Your task is to output the data exactly as it stands.

··· ENTRIES SUPPLIED

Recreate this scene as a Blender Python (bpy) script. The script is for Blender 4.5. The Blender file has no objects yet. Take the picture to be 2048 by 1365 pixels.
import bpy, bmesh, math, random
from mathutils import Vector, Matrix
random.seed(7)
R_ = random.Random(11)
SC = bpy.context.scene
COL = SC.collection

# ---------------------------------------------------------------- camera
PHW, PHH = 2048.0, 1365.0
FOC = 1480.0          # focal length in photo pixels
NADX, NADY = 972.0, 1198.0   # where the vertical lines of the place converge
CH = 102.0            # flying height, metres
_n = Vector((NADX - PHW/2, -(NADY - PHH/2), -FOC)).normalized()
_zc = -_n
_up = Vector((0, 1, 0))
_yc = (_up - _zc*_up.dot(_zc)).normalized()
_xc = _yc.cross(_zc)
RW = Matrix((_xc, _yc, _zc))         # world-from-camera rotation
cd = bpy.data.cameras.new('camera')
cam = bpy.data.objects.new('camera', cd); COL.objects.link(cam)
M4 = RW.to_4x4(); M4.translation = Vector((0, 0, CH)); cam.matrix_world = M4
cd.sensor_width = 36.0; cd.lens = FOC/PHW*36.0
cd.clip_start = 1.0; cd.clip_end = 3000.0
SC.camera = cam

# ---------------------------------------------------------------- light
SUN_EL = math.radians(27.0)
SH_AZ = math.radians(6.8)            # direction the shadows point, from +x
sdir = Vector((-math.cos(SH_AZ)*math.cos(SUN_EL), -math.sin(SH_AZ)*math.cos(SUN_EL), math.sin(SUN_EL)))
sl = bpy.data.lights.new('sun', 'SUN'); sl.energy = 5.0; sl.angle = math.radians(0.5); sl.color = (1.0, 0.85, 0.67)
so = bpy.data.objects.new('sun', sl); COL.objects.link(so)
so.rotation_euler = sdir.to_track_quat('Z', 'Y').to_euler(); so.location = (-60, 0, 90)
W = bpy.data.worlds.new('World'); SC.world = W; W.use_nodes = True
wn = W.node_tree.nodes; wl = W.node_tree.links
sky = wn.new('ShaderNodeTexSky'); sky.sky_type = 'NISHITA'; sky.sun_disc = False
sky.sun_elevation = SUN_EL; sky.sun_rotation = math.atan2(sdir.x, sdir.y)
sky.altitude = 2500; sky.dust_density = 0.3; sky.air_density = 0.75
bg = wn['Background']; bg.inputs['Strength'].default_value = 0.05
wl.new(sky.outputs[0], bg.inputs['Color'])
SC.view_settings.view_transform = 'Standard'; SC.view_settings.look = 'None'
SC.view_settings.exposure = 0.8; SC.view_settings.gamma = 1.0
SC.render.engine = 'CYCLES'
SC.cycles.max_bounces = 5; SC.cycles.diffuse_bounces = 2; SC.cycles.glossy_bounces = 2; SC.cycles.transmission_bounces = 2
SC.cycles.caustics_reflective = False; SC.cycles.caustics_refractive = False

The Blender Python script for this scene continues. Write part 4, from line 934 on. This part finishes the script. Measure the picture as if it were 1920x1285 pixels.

······

▸ OUTPUT OF THE TASK
Recreate this scene as a Blender Python (bpy) script. The script is for Blender 4.5. The Blender file has no objects yet. Take the picture to be 2048 by 1365 pixels.
import bpy, bmesh, math, random
from mathutils import Vector, Matrix
random.seed(7)
R_ = random.Random(11)
SC = bpy.context.scene
COL = SC.collection

# ---------------------------------------------------------------- camera
PHW, PHH = 2048.0, 1365.0
FOC = 1480.0          # focal length in photo pixels
NADX, NADY = 972.0, 1198.0   # where the vertical lines of the place converge
CH = 102.0            # flying height, metres
_n = Vector((NADX - PHW/2, -(NADY - PHH/2), -FOC)).normalized()
_zc = -_n
_up = Vector((0, 1, 0))
_yc = (_up - _zc*_up.dot(_zc)).normalized()
_xc = _yc.cross(_zc)
RW = Matrix((_xc, _yc, _zc))         # world-from-camera rotation
cd = bpy.data.cameras.new('camera')
cam = bpy.data.objects.new('camera', cd); COL.objects.link(cam)
M4 = RW.to_4x4(); M4.translation = Vector((0, 0, CH)); cam.matrix_world = M4
cd.sensor_width = 36.0; cd.lens = FOC/PHW*36.0
cd.clip_start = 1.0; cd.clip_end = 3000.0
SC.camera = cam

# ---------------------------------------------------------------- light
SUN_EL = math.radians(27.0)
SH_AZ = math.radians(6.8)            # direction the shadows point, from +x
sdir = Vector((-math.cos(SH_AZ)*math.cos(SUN_EL), -math.sin(SH_AZ)*math.cos(SUN_EL), math.sin(SUN_EL)))
sl = bpy.data.lights.new('sun', 'SUN'); sl.energy = 5.0; sl.angle = math.radians(0.5); sl.color = (1.0, 0.85, 0.67)
so = bpy.data.objects.new('sun', sl); COL.objects.link(so)
so.rotation_euler = sdir.to_track_quat('Z', 'Y').to_euler(); so.location = (-60, 0, 90)
W = bpy.data.worlds.new('World'); SC.world = W; W.use_nodes = True
wn = W.node_tree.nodes; wl = W.node_tree.links
sky = wn.new('ShaderNodeTexSky'); sky.sky_type = 'NISHITA'; sky.sun_disc = False
sky.sun_elevation = SUN_EL; sky.sun_rotation = math.atan2(sdir.x, sdir.y)
sky.altitude = 2500; sky.dust_density = 0.3; sky.air_density = 0.75
bg = wn['Background']; bg.inputs['Strength'].default_value = 0.05
wl.new(sky.outputs[0], bg.inputs['Color'])
SC.view_settings.view_transform = 'Standard'; SC.view_settings.look = 'None'
SC.view_settings.exposure = 0.8; SC.view_settings.gamma = 1.0
SC.render.engine = 'CYCLES'
SC.cycles.max_bounces = 5; SC.cycles.diffuse_bounces = 2; SC.cycles.glossy_bounces = 2; SC.cycles.transmission_bounces = 2
SC.cycles.caustics_reflective = False; SC.cycles.caustics_refractive = False

The Blender Python script for this scene continues. Write part 4, from line 934 on. This part finishes the script. Measure the picture as if it were 1920x1285 pixels.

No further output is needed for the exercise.